One document was found among the effects of Abu Masara, senior advisor to Al-Qaeda in Iraq leader Abu Ayyub al-Masir, when he was killed by coalition forces near the city of Samarra on November 18, said military spokesman Rear Admiral Gregory Smith.

The 39-page document contains the assessment that “the Islamic State of Iraq (Al-Qaeda) is faced with an extraordinary crisis, especially in Anbar,” Smith told a media conference in Baghdad.

“We believe it was written in the summer of 2007 by a mid- to high-level Al-Qaeda emir and appears to have been a report to his superiors,” Smith said.
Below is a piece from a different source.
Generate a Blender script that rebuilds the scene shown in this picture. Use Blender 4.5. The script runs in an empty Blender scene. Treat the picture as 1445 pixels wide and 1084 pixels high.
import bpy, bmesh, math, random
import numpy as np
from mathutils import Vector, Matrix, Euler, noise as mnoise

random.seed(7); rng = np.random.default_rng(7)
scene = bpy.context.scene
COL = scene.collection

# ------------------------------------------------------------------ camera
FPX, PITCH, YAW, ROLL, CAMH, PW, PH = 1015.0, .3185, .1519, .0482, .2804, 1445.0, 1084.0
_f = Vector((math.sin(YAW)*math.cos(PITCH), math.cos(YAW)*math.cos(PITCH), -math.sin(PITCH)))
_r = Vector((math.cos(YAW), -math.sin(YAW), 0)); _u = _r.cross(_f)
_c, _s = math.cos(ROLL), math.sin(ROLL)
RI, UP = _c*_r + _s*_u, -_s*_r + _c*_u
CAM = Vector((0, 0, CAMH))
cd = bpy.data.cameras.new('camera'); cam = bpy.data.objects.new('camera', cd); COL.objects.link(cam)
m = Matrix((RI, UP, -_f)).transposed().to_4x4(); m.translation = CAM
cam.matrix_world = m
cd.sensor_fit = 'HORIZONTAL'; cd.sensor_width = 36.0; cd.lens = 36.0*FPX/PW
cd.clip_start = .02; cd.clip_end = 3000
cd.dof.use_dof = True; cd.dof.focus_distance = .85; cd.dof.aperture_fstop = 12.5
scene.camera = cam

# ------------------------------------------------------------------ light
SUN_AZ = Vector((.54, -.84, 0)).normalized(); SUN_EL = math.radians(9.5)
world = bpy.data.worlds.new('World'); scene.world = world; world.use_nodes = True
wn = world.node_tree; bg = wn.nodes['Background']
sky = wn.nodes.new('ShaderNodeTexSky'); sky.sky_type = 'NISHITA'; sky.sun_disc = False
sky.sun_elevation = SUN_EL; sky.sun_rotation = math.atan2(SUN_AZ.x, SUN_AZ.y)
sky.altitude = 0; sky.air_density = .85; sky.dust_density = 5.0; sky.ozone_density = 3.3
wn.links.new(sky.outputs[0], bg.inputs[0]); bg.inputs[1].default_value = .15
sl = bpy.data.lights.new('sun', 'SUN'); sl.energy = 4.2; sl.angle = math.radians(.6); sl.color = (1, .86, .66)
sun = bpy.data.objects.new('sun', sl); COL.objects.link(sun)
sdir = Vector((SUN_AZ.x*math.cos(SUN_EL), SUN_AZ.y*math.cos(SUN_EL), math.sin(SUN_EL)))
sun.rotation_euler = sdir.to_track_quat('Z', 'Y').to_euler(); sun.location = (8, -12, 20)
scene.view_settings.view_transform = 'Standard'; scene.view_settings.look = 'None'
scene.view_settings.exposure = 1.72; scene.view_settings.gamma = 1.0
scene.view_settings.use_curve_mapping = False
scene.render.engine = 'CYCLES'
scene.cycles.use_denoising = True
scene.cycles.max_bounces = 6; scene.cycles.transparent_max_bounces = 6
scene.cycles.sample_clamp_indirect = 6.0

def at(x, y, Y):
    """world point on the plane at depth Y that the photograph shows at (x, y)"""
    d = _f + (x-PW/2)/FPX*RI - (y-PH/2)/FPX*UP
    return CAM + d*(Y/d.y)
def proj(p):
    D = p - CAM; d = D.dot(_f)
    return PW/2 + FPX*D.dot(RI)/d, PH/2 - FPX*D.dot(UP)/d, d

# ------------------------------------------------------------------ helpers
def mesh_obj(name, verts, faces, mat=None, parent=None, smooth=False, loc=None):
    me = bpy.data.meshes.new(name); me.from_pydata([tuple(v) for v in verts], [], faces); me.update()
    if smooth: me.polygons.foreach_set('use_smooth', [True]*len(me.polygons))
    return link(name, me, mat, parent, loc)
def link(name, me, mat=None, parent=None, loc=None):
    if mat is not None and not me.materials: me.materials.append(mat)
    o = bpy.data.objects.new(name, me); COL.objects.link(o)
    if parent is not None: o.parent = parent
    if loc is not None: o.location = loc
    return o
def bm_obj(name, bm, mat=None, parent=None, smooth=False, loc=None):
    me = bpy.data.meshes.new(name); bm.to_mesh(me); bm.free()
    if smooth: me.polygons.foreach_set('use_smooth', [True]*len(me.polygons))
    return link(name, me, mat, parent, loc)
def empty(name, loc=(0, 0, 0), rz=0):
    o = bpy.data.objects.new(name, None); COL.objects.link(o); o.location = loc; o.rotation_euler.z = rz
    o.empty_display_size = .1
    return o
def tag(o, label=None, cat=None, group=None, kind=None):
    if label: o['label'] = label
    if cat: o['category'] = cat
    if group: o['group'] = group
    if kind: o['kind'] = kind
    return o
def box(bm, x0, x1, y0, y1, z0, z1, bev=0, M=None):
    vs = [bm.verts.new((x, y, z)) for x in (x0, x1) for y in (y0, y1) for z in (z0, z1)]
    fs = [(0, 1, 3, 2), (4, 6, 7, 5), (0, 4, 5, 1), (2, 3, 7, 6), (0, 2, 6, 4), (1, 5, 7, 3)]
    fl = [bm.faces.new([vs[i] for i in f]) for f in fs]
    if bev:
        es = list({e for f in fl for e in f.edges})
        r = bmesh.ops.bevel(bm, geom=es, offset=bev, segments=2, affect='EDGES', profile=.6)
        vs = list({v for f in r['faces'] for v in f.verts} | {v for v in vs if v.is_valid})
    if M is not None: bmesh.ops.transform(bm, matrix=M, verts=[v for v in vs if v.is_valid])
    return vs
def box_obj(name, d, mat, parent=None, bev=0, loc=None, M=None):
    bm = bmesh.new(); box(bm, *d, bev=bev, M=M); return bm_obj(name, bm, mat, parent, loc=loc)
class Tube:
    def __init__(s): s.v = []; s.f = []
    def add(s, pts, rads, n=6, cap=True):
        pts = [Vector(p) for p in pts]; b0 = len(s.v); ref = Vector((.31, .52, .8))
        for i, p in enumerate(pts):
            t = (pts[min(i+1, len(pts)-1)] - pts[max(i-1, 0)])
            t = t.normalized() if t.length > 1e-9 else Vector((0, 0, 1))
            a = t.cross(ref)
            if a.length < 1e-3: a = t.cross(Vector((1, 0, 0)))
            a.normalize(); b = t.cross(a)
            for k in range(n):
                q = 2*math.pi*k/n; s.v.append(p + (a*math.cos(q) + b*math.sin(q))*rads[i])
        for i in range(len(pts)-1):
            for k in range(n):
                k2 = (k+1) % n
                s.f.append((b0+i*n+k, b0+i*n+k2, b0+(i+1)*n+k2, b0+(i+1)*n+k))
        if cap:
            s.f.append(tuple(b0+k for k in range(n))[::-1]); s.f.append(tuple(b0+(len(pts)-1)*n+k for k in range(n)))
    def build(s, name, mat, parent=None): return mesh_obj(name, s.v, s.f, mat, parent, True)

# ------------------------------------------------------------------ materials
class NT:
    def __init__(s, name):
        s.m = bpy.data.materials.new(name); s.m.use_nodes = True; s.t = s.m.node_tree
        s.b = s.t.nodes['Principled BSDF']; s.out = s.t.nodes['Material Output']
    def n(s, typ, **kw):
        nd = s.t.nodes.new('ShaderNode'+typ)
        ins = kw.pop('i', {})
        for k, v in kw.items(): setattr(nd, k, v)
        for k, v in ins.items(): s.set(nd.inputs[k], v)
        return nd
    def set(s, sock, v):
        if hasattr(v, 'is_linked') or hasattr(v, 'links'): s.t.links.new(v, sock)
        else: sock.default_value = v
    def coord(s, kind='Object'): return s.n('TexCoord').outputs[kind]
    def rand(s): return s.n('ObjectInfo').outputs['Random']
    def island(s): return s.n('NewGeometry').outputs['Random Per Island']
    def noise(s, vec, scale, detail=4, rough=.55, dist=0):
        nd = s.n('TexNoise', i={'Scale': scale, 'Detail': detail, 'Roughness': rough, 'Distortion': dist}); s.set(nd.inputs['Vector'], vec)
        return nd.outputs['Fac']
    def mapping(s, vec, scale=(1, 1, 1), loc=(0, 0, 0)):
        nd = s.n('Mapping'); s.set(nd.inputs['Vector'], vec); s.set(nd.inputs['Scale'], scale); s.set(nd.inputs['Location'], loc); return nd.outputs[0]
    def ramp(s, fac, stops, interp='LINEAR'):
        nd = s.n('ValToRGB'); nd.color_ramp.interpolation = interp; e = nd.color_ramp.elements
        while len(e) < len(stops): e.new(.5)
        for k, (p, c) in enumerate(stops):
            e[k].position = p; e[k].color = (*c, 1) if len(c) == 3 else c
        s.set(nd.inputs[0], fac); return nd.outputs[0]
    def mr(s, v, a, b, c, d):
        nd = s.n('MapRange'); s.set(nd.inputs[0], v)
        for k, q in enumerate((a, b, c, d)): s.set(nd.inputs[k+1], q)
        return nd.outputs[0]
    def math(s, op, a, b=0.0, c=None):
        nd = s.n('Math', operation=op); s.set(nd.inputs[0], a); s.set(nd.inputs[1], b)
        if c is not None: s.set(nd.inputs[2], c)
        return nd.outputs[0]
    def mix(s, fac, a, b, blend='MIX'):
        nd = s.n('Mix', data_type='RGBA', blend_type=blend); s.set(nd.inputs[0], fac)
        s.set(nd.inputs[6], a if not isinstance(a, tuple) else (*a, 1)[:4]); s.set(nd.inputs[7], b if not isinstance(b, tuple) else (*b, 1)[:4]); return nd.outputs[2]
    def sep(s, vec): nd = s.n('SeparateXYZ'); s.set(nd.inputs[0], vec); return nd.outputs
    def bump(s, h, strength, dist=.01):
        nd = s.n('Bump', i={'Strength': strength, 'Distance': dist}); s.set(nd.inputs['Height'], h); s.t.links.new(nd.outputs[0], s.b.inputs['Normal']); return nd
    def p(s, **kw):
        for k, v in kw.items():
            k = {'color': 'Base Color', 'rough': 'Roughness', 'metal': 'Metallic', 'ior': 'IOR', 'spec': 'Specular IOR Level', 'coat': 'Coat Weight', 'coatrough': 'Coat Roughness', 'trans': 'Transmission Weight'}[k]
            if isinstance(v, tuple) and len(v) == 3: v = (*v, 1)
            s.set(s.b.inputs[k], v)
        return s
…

“It is a pessimistic assessment of Al-Qaeda in Iraq’s long-term prospects in Anbar,” he said, adding that it recommended foreign fighters be moved out of the province to other areas “where they may have greater freedom of movement.”

Anbar is where the first anti-Qaeda “Awakening” group was formed by tribal leaders in September 2006, spawning more than 100 other such movements across the country involving around 80,000 Iraqis — 80 percent of them Sunni and 20 percent Shiite.

The groups are credited by US commanders of being a major factor behind the 62-percent drop in attacks across Iraq since June and for putting Al-Qaeda to flight in most of their strongholds.

The document, according to Smith, bitterly derided the “traitors who are taking on Al-Qaeda.”

“The document does not suggest, nor do we suggest, that Al-Qaeda is defeated in Anbar or across Iraq,” he cautioned, however.

“Al-Qaeda remains a significant and dangerous threat in Iraq … but this document does show, in the words of one senior man … that in the summer of 2007 it was experiencing grave difficulties and serious setbacks especially in Anbar.”

The second document, a 16-page diary of an Al-Qaeda sector emir named Abu Tariq, was captured during a raid near the town of Balad, 75 kilometres (45 miles) north of Baghdad on November 3, the spokesman said.

“Abu Tariq’s diary provides clear and compelling evidence that the Iraq volunteer citizens’ groups are making the country safer by … restricting the terrorists’ freedom of movement,” said Smith.

“The diary shows that Al-Qaeda regards these groups as a grave threat and the terrorists are increasingly targeting them,” he added.

“The focus of Tariq’s diary is that Iraq’s volunteer citizens’ groups have severely undermined Al-Qaeda at least in the area around Balad.”

Smith said the emir in the diary complained that he once commanded nearly 600 fighters “but the tribes changed course” and his force had now been reduced to “just 20 or fewer terrorists”.